In one month, I will pack my memories and begin a new life 1000 miles away from home. Away from the astonishing friends I've made. Away from the brilliant love I've lost.
It's an exquisite mixture of heartache and excitement, this transition. I'm terribly sad to leave, but I'm happy to go.
I'm ready to begin yet another incredible adventure into discovery and growth, failure and heartbreak, misery and bliss.
And that's what it's all about, isn't it? Finding yourself when you're not really lost.
It's about transforming hopes and dreams into reality and action.
Though it sounds romantic, this transition is perhaps one of the most difficult obstacles on our road to greatness. The courage such advances require—the risks involved—the sheer weight of being invested: these make hoping and dreaming comfortable and seductive.
I am 21 years old. I'm not lost, but neither am I found. I don't know who I am.
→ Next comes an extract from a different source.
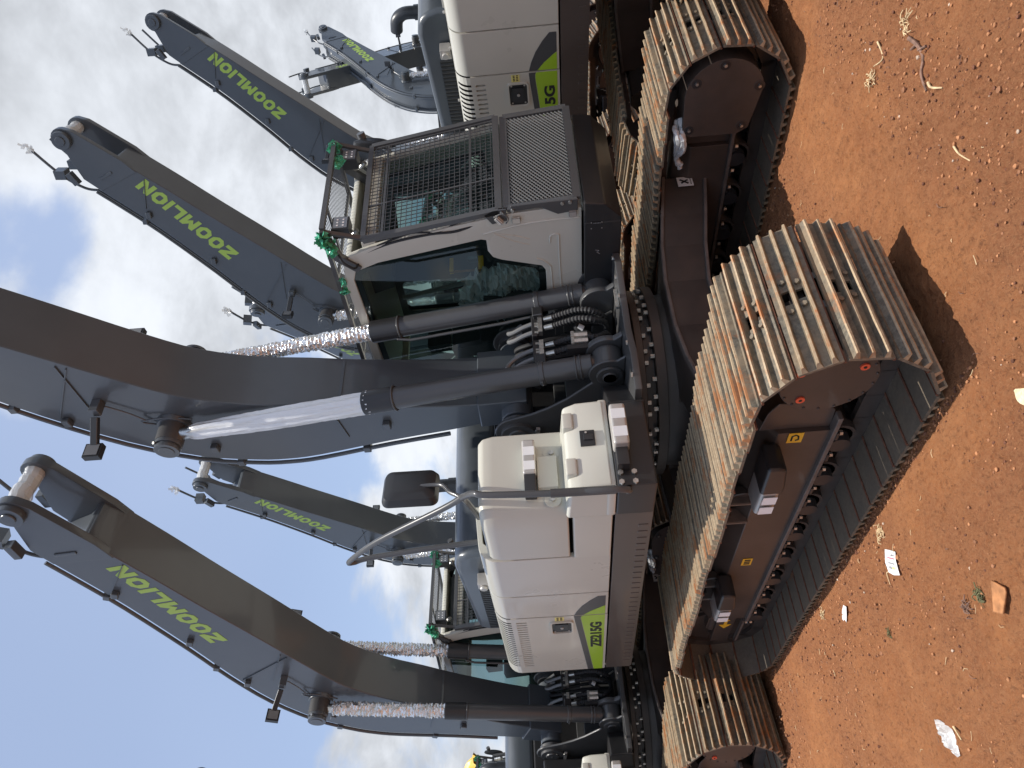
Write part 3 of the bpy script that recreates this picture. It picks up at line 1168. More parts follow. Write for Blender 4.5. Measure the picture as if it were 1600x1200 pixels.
    mb = MB('frame_black')
    mb.box(.60, .68, -1.27, -1.135, 1.76, 1.83)
    mb.build('step_bracket', s2, bevel=.006)
    mb = MB('tank_paint')
    mb.box(.60, .645, -1.215, -1.0, 1.63, 1.752)
    mb.build('step_mount', s2, bevel=.006)
    for y in (-.985, -1.085):
        mb = MB('reflector_white')
        mb.box(.690, .6925, y - .03, y + .03, 1.762, 1.828)
        mb.build('step_reflector', s2)
    # engine side doors
    def door_sec(r=.13):
        return [(-1.30, 1.325), (-1.36, 1.325), (-1.36, 2.06)] + [(-1.36 + r + r * cos(radians(a)), 2.06 + r * .95 * sin(radians(a))) for a in range(165, 89, -15)] + [(-.95, 2.205), (-.95, 2.17), (-1.22, 2.15), (-1.30, 2.05)]
    for x0, x1 in ((-.632, -.028), (-1.052, -.644)):
        mb = MB('body_paint')
        mb.prism(door_sec(), 'x', x0, x1)
        d = mb.build('side_door', root, bevel=.006, seg=2, sharp=40)
    # rear door with punched louvres, runs into the counterweight skin
    holes = []
    for k in range(22):
        x = -1.155 - k * .0495
        zb = 2.055 - .0 * k
        holes.append(rrect(x - .011, x + .011, 1.94, 2.025, .010, 2))
    mb = MB('body_paint')
    mb.sheet([(-2.375, 1.325), (-1.064, 1.325), (-1.064, 2.06), (-2.39, 2.06)], holes, 'y', -1.36, -1.335)
    r = .13
    c0 = [(-1.36 + r + r * cos(radians(a)), 2.06 + r * .95 * sin(radians(a))) for a in range(180, 89, -15)]
    # rounded shoulder carries the upper row of slots as real slits
    xs = []
    x = -1.064
    edges = [-1.064]
    for k in range(22):
        xc = -1.150 - k * .0495
        edges += [xc + .011, xc - .011]
    edges.append(-2.39)
    for i in range(len(edges) - 1):
        a, b_ = edges[i], edges[i + 1]
        slot = (i % 2 == 1)
        for q in range(len(c0) - 1):
            if slot and 0 <= q < 4:
                continue
            y0, z0 = c0[q]
            y1, z1 = c0[q + 1]
            n = mb.addv([(a, y0, z0), (b_, y0, z0), (b_, y1, z1), (a, y1, z1)])
            mb.face([n, n + 1, n + 2, n + 3])
    n = mb.addv([(-1.064, -1.23, 2.1835), (-2.39, -1.23, 2.1835), (-2.45, -.60, 2.22), (-1.064, -.60, 2.22)])
    mb.face([n, n + 1, n + 2, n + 3])
    rd = mb.build('side_door', root, sharp=40, fixn=False)
    mb = MB('cavity_shade')  # near-black box painted as the shade behind door gaps and slots
    mb.box(-2.30, -.02, -1.325, -.80, 1.33, 2.06)
    mb.box(-2.30, -.10, -1.24, -.60, 2.06, 2.15)
    mb.build('bay_shade_box', root)
    # latch, tag
    mb = MB('plastic_black', 'body_paint', 'silver_paint')
    mb.sheet(rrect(-1.40, -1.15, 1.585, 1.765, .03), [rrect(-1.385, -1.165, 1.600, 1.750, .02)], 'y', -1.375, -1.358, 'body_paint')
    mb.prism(rrect(-1.385, -1.165, 1.600, 1.750, .02), 'y', -1.362, -1.35, 'plastic_black')
    mb.prism(rrect(-1.345, -1.205, 1.625, 1.725, .015), 'y', -1.372, -1.362, 'plastic_black')
    mb.cyl((-1.275, -1.372, 1.675), (-1.275, -1.378, 1.675), .013, .013, 12, 'silver_paint')
    for x, z in ((-1.365, 1.62), (-1.365, 1.73), (-1.185, 1.62), (-1.185, 1.73)):
        mb.cyl((x, -1.362, z), (x, -1.366, z), .008, .008, 8, 'silver_paint')
    mb.build('latch', rd)
    mb = MB('tag_yellow', 'black_print')
    mb.box(-1.145, -1.075, -1.3625, -1.3605, 1.655, 1.725, 'tag_yellow')
    for i in range(2):
        for j in range(4):
            mb.box(-1.135 + j * .016, -1.126 + j * .016, -1.3635, -1.3624, 1.668 + i * .027, 1.684 + i * .027, 'black_print')
    mb.build('caution_tag', rd)
    # model decal
    mb = MB('charcoal_vinyl')
    mb.sheet([(-.70, 1.345), (-.70, 1.40), (-.77, 1.455), (-.87, 1.515), (-.97, 1.555), (-1.048, 1.575), (-1.048, 1.507), (-.98, 1.455), (-.905, 1.375), (-.88, 1.345)], [], 'y', -1.3622, -1.3602)
    mb.sheet([(-1.068, 1.578), (-1.14, 1.574), (-2.372, 1.472), (-2.372, 1.425), (-1.12, 1.528), (-1.085, 1.526), (-1.068, 1.518)], [], 'y', -1.3622, -1.3602)
    de = mb.build('side_decal', rd)
    mb = MB('lime_vinyl')
    mb.sheet([(-.885, 1.345), (-.908, 1.375), (-.983, 1.455), (-1.048, 1.505), (-1.048, 1.345)], [], 'y', -1.3622, -1.3602)
    mb.sheet([(-1.068, 1.345), (-1.068, 1.516), (-1.085, 1.523), (-1.12, 1.525), (-2.372, 1.422), (-2.372, 1.345)], [], 'y', -1.3622, -1.3602)
    mb.build('lime_panel', de)
    font_mesh('model_lettering', 'ZE215G', .118, 'black_print', frame_m((-1.775, -1.3640, 1.366), (1, 0, .01), (0, 0, 1)), de, bold=.0045, sx=1.42)
    # counterweight
    mb = MB('body_paint')
    rear = [(-2.385, -1.335), (-2.45, -1.30), (-2.56, -1.05), (-2.66, -.7), (-2.73, -.3), (-2.745, 0), (-2.73, .3), (-2.66, .7), (-2.56, 1.05), (-2.45, 1.30), (-2.385, 1.335)]
    mb.prism(rear, 'z', 1.10, 2.10)
    mb.build('counterweight', root, bevel=.03, seg=3)
    # top deck behind the boom and left side cover
    mb = MB('body_paint')
    mb.box(-2.36, -.64, .42, 1.36, 1.34, 2.14)
    mb.build('side_door', root, bevel=.03, seg=3)
    mb = MB('frame_black')
    mb.box(-2.30, -.45, -.93, .42, 1.31, 2.10)
    mb.box(-.45, .02, -.80, -.46, 1.31, 1.98)
    mb.build('engine_block_cover', root, bevel=.02)
    # hood
    hs = [(-2.30, 2.15), (-2.30, 2.36), (-2.22, 2.43), (-.92, 2.47), (-.80, 2.445), (-.73, 2.38), (-.70, 2.28), (-.70, 2.12)]
    mb = MB('charcoal_paint')
    mb.prism(hs, 'y', -.985, .36)
    ho = mb.build('engine_hood', root, bevel=.05, seg=4, sharp=50)
    mb = MB('cavity_shade', 'gunmetal_paint')
    for k in range(26):
        x = -1.20 - k * .041
        mb.box(x - .011, x + .011, -.990, -.975, 2.19, 2.325, 'cavity_shade')  # dark strip painted as the shade inside each louvre opening
        mb.box(x + .011, x + .018, -.993, -.975, 2.19, 2.325, 'gunmetal_paint')
    mb.build('hood_louvre', ho)
    mb = MB('silver_paint', 'body_paint', 'steel_zinc')
    mb.box(-1.08, -.99, -1.10, -1.0, 2.21, 2.30, 'silver_paint')
    mb.cyl((-1.035, -1.10, 2.255), (-1.035, -1.125, 2.255), .03, .03, 14, 'silver_paint')
    for x in (-.62, -.95, -1.5, -2.0):
        mb.hexbolt((x, -1.12, 2.195), (0, 0, 1), .014, .02)
    mb.box(-.66, -.40, -1.02, -.93, 2.14, 2.22, 'body_paint')
    mb.build('hood_hinge', ho, bevel=.006)
    mb = MB('mirror_back')
    mb.cyl((-1.5, .1, 2.44), (-1.5, .1, 2.62), .07, .07, 20)
    mb.tube([(-1.5, .1, 2.6), (-1.5, .1, 2.72), (-1.56, .1, 2.80), (-1.68, .1, 2.83)], .06, 16, smooth=5)
    mb.build('exhaust_pipe', root)
    # handrails on the right
    mb = MB('gunmetal_paint', 'steel_zinc')
    rail = [(.865, -1.40, 1.255), (.935, -1.43, 1.27), (.95, -1.43, 1.40), (.93, -1.42, 1.64), (.925, -1.40, 2.02), (.90, -1.37, 2.10), (.76, -1.31, 2.185)]
    mb.tube(rail, .019, 12, smooth=6)
    mb.cyl((.935, -1.425, 1.33), (.94, -1.425, 1.68), .024, .024, 14)
    for y in (-1.375, -1.315):
        for z in (1.215, 1.29):
            mb.hexbolt((.915, y, z), (1, 0, 0), .016, .016)
    mb.tube([(.76, -1.31, 2.185), (.62, -1.30, 2.32), (.20, -1.27, 2.80), (-.12, -1.24, 3.06), (-.19, -1.22, 3.055), (-.18, -1.20, 2.95), (-.12, -1.19, 2.55), (-.08, -1.18, 2.15)], .019, 12, smooth=5)
    mb.tube([(.76, -1.31, 2.185), (.60, -1.25, 2.18), (.30, -1.20, 2.14)], .019, 10, smooth=4)
    hr = mb.build('handrail', root)
    mb = MB('plastic_black', 'gunmetal_paint')
    mb.tube([(.76, -1.31, 2.185), (.72, -1.25, 2.26), (.66, -1.16, 2.33), (.62, -1.14, 2.50)], .013, 9, 'gunmetal_paint', smooth=5)
    ms = rrect(-.125, .125, -.17, .17, .045, 5)
    k = len(ms)
    ex, ey_ = Vector((-.18, 1, 0)).normalized(), Vector((.02, 0, 1)).normalized()
    nn = ex.cross(ey_)
    o = Vector((.585, -1.13, 2.52))
    lay = []
    for d, scl in ((-.018, 1), (0, 1.0), (.035, .9), (.055, .6)):
        lay.append(mb.addv([o + ex * p[0] * scl + ey_ * p[1] * scl - nn * d * -1 for p in ms]))
    for a, b_ in zip(lay[:-1], lay[1:]):
        for i in range(k):
            j = (i + 1) % k
            mb.face([a + i, a + j, b_ + j, b_ + i], 'plastic_black')
    mb.face([lay[-1] + i for i in range(k)], 'plastic_black')
    mb.face([lay[0] + i for i in reversed(range(k))], 'mirror_back')
    mb.build('mirror', hr, sharp=40)
    build_cab(root)
    for o in list(bpy.data.objects):
        if o.parent == root and o.name.split('.')[0] == 'cab':
            shear_tree(o)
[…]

I'm not sure yet what it is I want out of life. I know, though, that sitting with only hopes and dreams without the courage to pursue them—this does not afford actualization.
Friendship And then comes the harshest reality of all: Goodbye.
Saying goodbye to lovers is expected. A natural progression of romantic maturity.
But saying goodbye to friends—those beautiful creations that expect only your happiness and understanding—these goodbyes aren't supposed to happen.
I suppose it isn't really goodbye, though. It's a "see you later."
That doesn't feel any better, though. It reminds me of high school, where everyone swore to stay in touch, but only the closest relationships persevered.
And now I sit on my bed, thinking of the lovemaking it has seen, of the love lost in its presence. Of the tears that have stained its sheets. Of the friends who have sat. Of the laughter it has heard. Of the dreams it has nurtured.
Though my bed won't travel with me to my new life, the memories and dreams made on and around it will stay with me forever. As will the memories made the world over with some of the most spectacular individuals on earth. Friends.